Which lines below hold the word "script"? Copy all of them.
····················
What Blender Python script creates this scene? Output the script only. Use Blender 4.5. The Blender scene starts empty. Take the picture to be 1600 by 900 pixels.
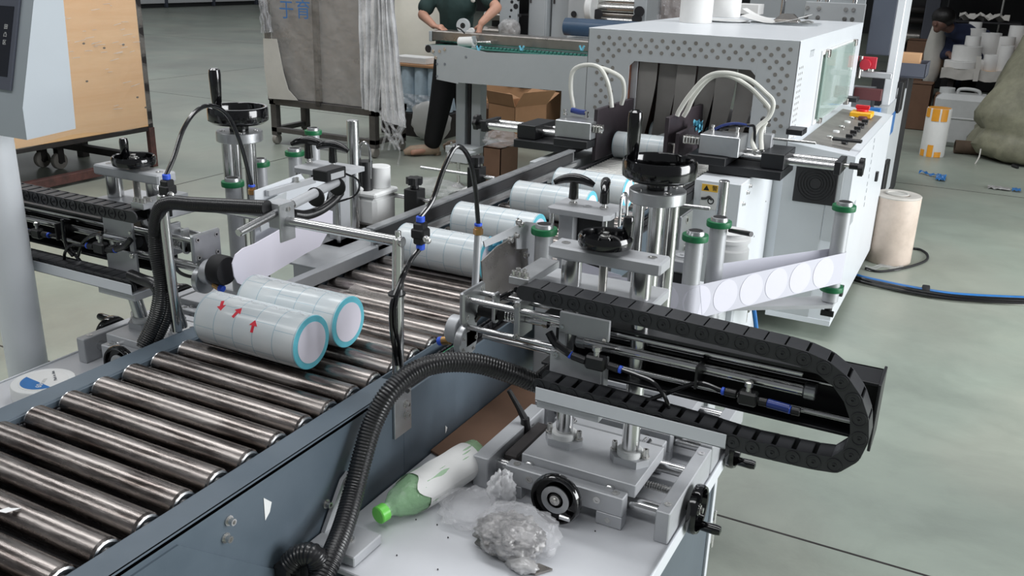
import bpy, bmesh, math, random
from mathutils import Vector, Matrix
random.seed(7)
PI=math.pi
SC=bpy.context.scene; COL=SC.collection
# ---------------- camera ----------------
PAN,PITCH,ROLL,FPX=-0.4693,0.3419,0.03144,1424.0
cam_at=Vector((0,0,1.55))
cF=Vector((math.sin(PAN)*math.cos(PITCH),math.cos(PAN)*math.cos(PITCH),-math.sin(PITCH)))
r0=Vector((math.cos(PAN),-math.sin(PAN),0)); u0=r0.cross(cF)
cR=math.cos(ROLL)*r0+math.sin(ROLL)*u0; cU=-math.sin(ROLL)*r0+math.cos(ROLL)*u0
cd=bpy.data.cameras.new('camera'); cam=bpy.data.objects.new('camera',cd); COL.objects.link(cam)
cd.sensor_width=36; cd.lens=FPX/1600*36; cd.clip_start=.05; cd.clip_end=200
mx=Matrix.Identity(4)
for i in range(3): mx[i][0]=cR[i]; mx[i][1]=cU[i]; mx[i][2]=-cF[i]; mx[i][3]=cam_at[i]
cam.matrix_world=mx; SC.camera=cam
# ---------------- world, lights, exposure ----------------
w=bpy.data.worlds.new('world'); SC.world=w; w.use_nodes=True
bg=w.node_tree.nodes['Background']; bg.inputs[0].default_value=(.66,.69,.73,1); bg.inputs[1].default_value=.26
def area(name,loc,aim,sx,sy,power,col=(1,1,1)):
    l=bpy.data.lights.new(name,'AREA'); l.shape='RECTANGLE'; l.size=sx; l.size_y=sy; l.energy=power; l.color=col
    o=bpy.data.objects.new(name,l); COL.objects.link(o); o.location=loc
    o.rotation_euler=(Vector(aim)-Vector(loc)).to_track_quat('-Z','Y').to_euler(); return o
for x,y,pw in((-5,-3,420),(-4,3.5,600),(-9,10,170),(-10,17,80)):
    area('skylight_strip',(x,y,8.4),(x,y,0),14,1.6,pw,(.98,.99,1))
area('open_door_daylight',(7.0,4.0,2.4),(-1,4.2,.6),5,4.0,860,(.96,.98,1))
area('far_window_daylight',(-20.5,16,4.6),(-5,8,.5),16,3.5,140,(.95,.97,1))
SC.view_settings.view_transform='Standard'; SC.view_settings.look='None'; SC.view_settings.gamma=1
SC.view_settings.use_curve_mapping=False; SC.view_settings.exposure=0.0
# ---------------- pixel rays of the 1600x900 photograph ----------------
def ray(x,y): return (x-800)*cR-(y-450)*cU+FPX*cF
def onx(x,y,v): d=ray(x,y); return cam_at+d*((v-cam_at.x)/d.x)
def ony(x,y,v): d=ray(x,y); return cam_at+d*((v-cam_at.y)/d.y)
def onz(x,y,v): d=ray(x,y); return cam_at+d*((v-cam_at.z)/d.z)
def mm(px_,p): return px_*((Vector(p)-cam_at).dot(cF))/FPX
# ---------------- materials ----------------
def lin(c): return c/12.92 if c<=.04045 else ((c+.055)/1.055)**2.4
def S(r,g,b): return (lin(r/255),lin(g/255),lin(b/255),1)
MT={}
def pm(name,col,rough=.5,metal=0,var=0,vs=6,bump=0,bs=40,col2=None,stretch=(1,1,1),coat=0,alpha=1,trans=0,rvar=0,emis=None):
    m=bpy.data.materials.new(name); m.use_nodes=True; nt=m.node_tree; b=nt.nodes['Principled BSDF']; L=nt.links.new
    b.inputs['Base Color'].default_value=col; b.inputs['Roughness'].default_value=rough; b.inputs['Metallic'].default_value=metal
    b.inputs['Coat Weight'].default_value=coat; b.inputs['Alpha'].default_value=alpha; b.inputs['Transmission Weight'].default_value=trans
    if emis: b.inputs['Emission Color'].default_value=emis[0]; b.inputs['Emission Strength'].default_value=emis[1]
    tc=nt.nodes.new('ShaderNodeTexCoord'); mp=nt.nodes.new('ShaderNodeMapping'); mp.inputs['Scale'].default_value=stretch; L(tc.outputs['Object'],mp.inputs[0])
    if var or rvar:
        n=nt.nodes.new('ShaderNodeTexNoise'); n.inputs['Scale'].default_value=vs; n.inputs['Detail'].default_value=6; n.inputs['Roughness'].default_value=.65; L(mp.outputs[0],n.inputs[0])
        if var:
            mr=nt.nodes.new('ShaderNodeValToRGB'); mr.color_ramp.elements[0].position=.32; mr.color_ramp.elements[1].position=.68
            c2=col2 or (col[0]*(1-var),col[1]*(1-var),col[2]*(1-var),1)
            mr.color_ramp.elements[0].color=c2; mr.color_ramp.elements[1].color=col
            L(n.outputs[0],mr.inputs[0]); L(mr.outputs[0],b.inputs['Base Color'])
        if rvar:
            r=nt.nodes.new('ShaderNodeMapRange'); r.inputs[1].default_value=.3; r.inputs[2].default_value=.7; r.inputs[3].default_value=rough-rvar; r.inputs[4].default_value=rough+rvar; L(n.outputs[0],r.inputs[0]); L(r.outputs[0],b.inputs['Roughness'])
    if bump:
        n2=nt.nodes.new('ShaderNodeTexNoise'); n2.inputs['Scale'].default_value=bs; n2.inputs['Detail'].default_value=5; L(mp.outputs[0],n2.inputs[0])
        bp=nt.nodes.new('ShaderNodeBump'); bp.inputs['Strength'].default_value=bump; bp.inputs['Distance'].default_value=.01; L(n2.outputs[0],bp.inputs['Height']); L(bp.outputs[0],b.inputs['Normal'])
    MT[name]=m; return m
pm('steel_paint',S(84,96,106),.38,0,.12,9,.02,60,rvar=.06)
pm('cabinet_paint',S(96,106,114),.42,0,.15,7,.02,50)
pm('white_paint',S(222,226,230),.35,0,.04,5)
pm('table_white',S(200,202,206),.32,0,.06,8,.01,80)
pm('grey_white',S(188,192,194),.45,0,.05,5)
pm('light_grey',S(170,175,178),.5,0,.06,6)
pm('rail_dark',S(58,58,60),.35,.3,.2,10)
pm('dark_grey_paint',S(78,84,96),.45,0,.08,6)
pm('alu',S(190,192,194),.34,.85,.10,30,.02,200,rvar=.06)
pm('alu_dull',S(188,190,193),.48,.45,.08,20,.02,200)
pm('bright_steel',S(212,212,212),.2,1,.08,14,rvar=.05)
pm('roller_steel',S(160,154,150),.27,1,.42,7,.04,25,col2=S(88,80,76),stretch=(1.2,9,9),rvar=.08)
pm('roller_cap',S(205,205,205),.25,1,.1,40)
pm('small_roller',S(190,190,186),.35,.7,.1,20)
pm('stainless',S(165,160,155),.32,.9,.2,9,.03,60,rvar=.08)
pm('zinc',S(214,213,210),.25,.9,.12,60)
pm('brass',S(190,150,100),.3,1,.1,60)
pm('black_plastic',S(26,26,28),.38,0,.3,12)
pm('black_gloss',S(12,12,14),.12,0,.2,12,coat=.4)
pm('chain_plastic',S(46,47,50),.42,0,.25,20,.03,80)
pm('chain_face',S(34,34,37),.5,0,.25,20,.03,80)
pm('black_paint',S(34,35,38),.42,0,.2,12)
pm('tube_black',S(18,18,20),.2,0,.1,12,coat=.3)
pm('hose_black',S(24,24,26),.33,0,.2,12,coat=.2)
pm('blue_ring',S(50,90,210),.4)
pm('clear_blue_tube',S(40,60,130),.25,0,.2,30)
pm('green_ring',S(20,110,66),.45,0,.15,20)
pm('white_plastic',S(226,227,226),.45,0,.04,6)
pm('white_tube',S(214,214,206),.4,0,.06,20)
pm('rubber',S(30,30,32),.75,0,.2,20)
pm('purple_black',S(58,50,56),.5,0,.25,10,.03,60)
pm('wood_handle',S(150,110,70),.6,0,.2,10)
pm('carton',S(176,134,98),.75,0,.10,8,.03,30)
pm('carton_dark',S(112,84,66),.8,0,.15,8,.03,30)
pm('carton_light',S(214,170,128),.7,0,.08,8,.03,30)
pm('carton_inside',S(126,92,66),.85,0,.2,10)
pm('rust_steel',S(120,80,74),.65,.2,.4,12,.1,30,col2=S(70,56,54))
pm('rack_steel',S(96,93,91),.5,.3,.35,10,.08,30)
pm('old_wood',S(60,56,54),.7,0,.3,10,.1,30)
pm('dark_steel',S(62,58,58),.55,.4,.35,10,.08,30)
pm('caster_rubber',S(150,146,140),.6,0,.1,10)
pm('green_shirt',S(40,62,60),.85,0,.18,9,.25,25)
pm('navy_shirt',S(34,44,74),.85,0,.3,9,.25,25)
pm('trousers_black',S(14,14,17),.85,0,.3,9,.3,20)
pm('skin',S(196,148,126),.5,0,.08,18)
pm('skin_dark',S(108,78,68),.5,0,.1,18)
pm('hair',S(14,12,12),.5,0,.3,40,.3,80)
pm('shoe_tan',S(190,165,142),.5,0,.15,18)
pm('paper',S(222,222,220),.8,0,.04,20)
pm('paper_shade',S(196,194,188),.8,0,.08,12)
pm('core_brown',S(96,80,66),.8,0,.2,20)
pm('tape_orange',S(232,160,50),.4,0,.1,20)
pm('drum_cream',S(222,206,192),.5,0,.07,7,.03,20,col2=S(196,180,166))
pm('drum_lid',S(205,200,192),.5,0,.12,14)
pm('guard_red',S(190,40,58),.4)
pm('sack_weave',S(146,145,124),.5,0,.3,5,.7,9,col2=S(108,107,90))
pm('jerry_plastic',S(188,190,190),.45,0,.12,6)
pm('blue_plastic',S(50,120,190),.3,0,.2,20)
pm('film_grey',S(196,196,197),.25,0,.4,9,.5,22,rvar=.1,col2=S(128,126,124))
pm('film_white',S(226,226,228),.28,0,.3,9,.35,30,rvar=.1,col2=S(186,186,188))
pm('foil_wrap',S(150,150,152),.34,.3,.3,5,.35,9,rvar=.1)
pm('cream_bag',S(205,202,190),.6,0,.12,3,.3,5)
pm('bluish_rolls',S(190,208,220),.4,0,.2,14,.05,20)
pm('wood_board',S(250,208,158),.5,0,.2,2.2,.03,40,col2=S(240,190,136),stretch=(1,.35,7))
pm('green_cap',S(120,220,90),.35,0,.06,20)
pm('screen_black',S(26,30,40),.15,0,.1,6)
pm('bezel_grey',S(88,92,104),.5)
pm('box_grey',S(176,184,190),.45,0,.04,5)
pm('red_plastic',S(210,30,40),.4)
pm('yellow_plastic',S(245,180,30),.4)
pm('dark_red',S(96,50,52),.5)
pm('red_ink',S(215,40,60),.6)
pm('cyan_face',S(112,208,226),.45,0,.18,25)
pm('cyan_bag',S(120,200,225),.35,0,.2,25)
pm('dot_label',S(220,219,231),.55,0,.02,10)
pm('label_disc',S(238,234,246),.55,0,.02,10)
pm('teal_strip',S(70,140,128),.35,0,.3,20)
pm('warning_yellow',S(240,190,70),.5)
pm('ink_black',S(25,25,25),.6)
pm('ink_grey',S(120,124,130),.6)
pm('pocket_grey',S(150,146,140),.45,.2,.3,10)
pm('curtain_grey',S(150,147,143),.45,0,.18,4,.03,20)
pm('inner_orange',S(150,90,60),.6,0,.5,12,col2=S(50,34,30))
pm('green_cable',S(30,150,100),.4)
pm('fan_black',S(22,22,24),.55)
pm('machine_dark',S(38,38,42),.55,0,.4,5)
pm('blue_film',S(60,84,110),.4,0,.2,8)
pm('blue_ink',S(64,112,168),.6)
pm('barrier_white',S(238,240,242),.6,0,.06,3)
pm('dark_wall',S(58,60,62),.8,0,.2,2)
def glass(name,col,alpha,rough=.08,bump=0):
    m=pm(name,col,rough,0,0); b=m.node_tree.nodes['Principled BSDF']; b.inputs['Alpha'].default_value=alpha
    if bump:
        nt=m.node_tree; n=nt.nodes.new('ShaderNodeTexNoise'); n.inputs['Scale'].default_value=18; n.inputs['Detail'].default_value=6
        tc=nt.nodes.new('ShaderNodeTexCoord'); nt.links.new(tc.outputs['Object'],n.inputs[0])
        bp=nt.nodes.new('ShaderNodeBump'); bp.inputs['Strength'].default_value=bump; bp.inputs['Distance'].default_value=.03; nt.links.new(n.outputs[0],bp.inputs['Height']); nt.links.new(bp.outputs[0],b.inputs['Normal'])
    return m
glass('film_clear',S(232,232,235),.20,.07,.8)
glass('film_sheet',S(236,230,222),.10,.10,.5)
glass('pane_glass',S(196,216,208),.55,.04)
glass('bottle_green',S(170,214,168),.55,.07,.5)
pm('scrap_grey',S(176,174,172),.3,.2,.4,24,.5,40,rvar=.1,col2=S(64,62,60))
pm('web_film',S(206,206,216),.45,0,.03,8)
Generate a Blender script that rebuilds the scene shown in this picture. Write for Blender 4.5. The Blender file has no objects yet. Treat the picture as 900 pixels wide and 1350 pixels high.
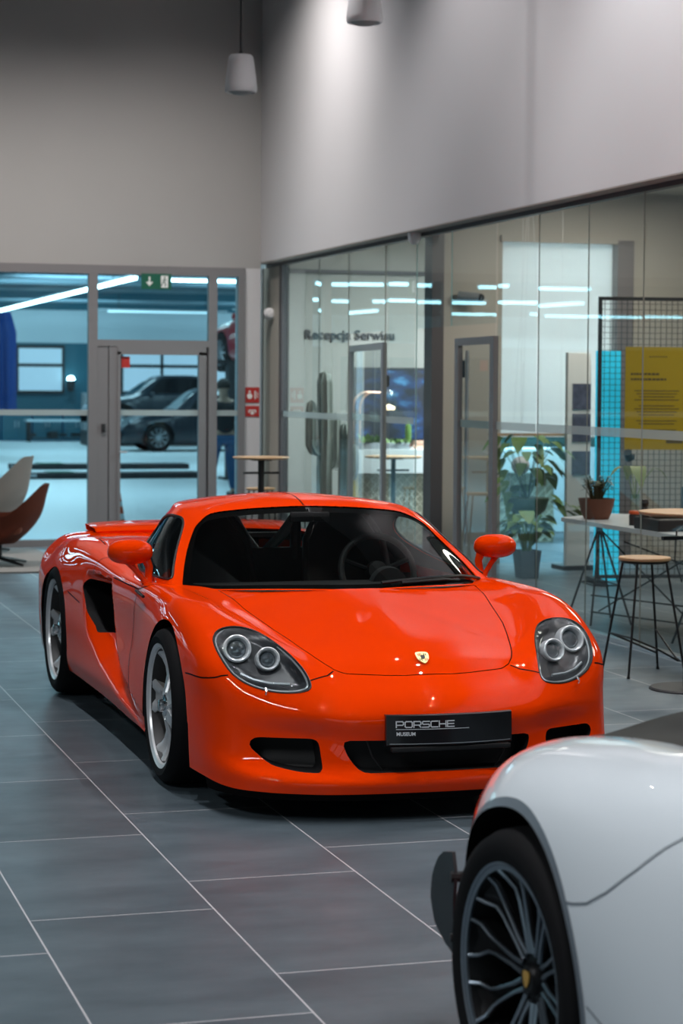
····················
SOLUTION TO THE PROBLEM:
What Blender Python script creates this scene? Output the script only. Use Blender 4.5. The Blender scene starts empty. Take the picture to be 1600 by 900 pixels.
Generate a Blender script that rebuilds the scene shown in this picture. Write for Blender 4.5. The Blender file has no objects yet. Treat the picture as 900 pixels wide and 1350 pixels high.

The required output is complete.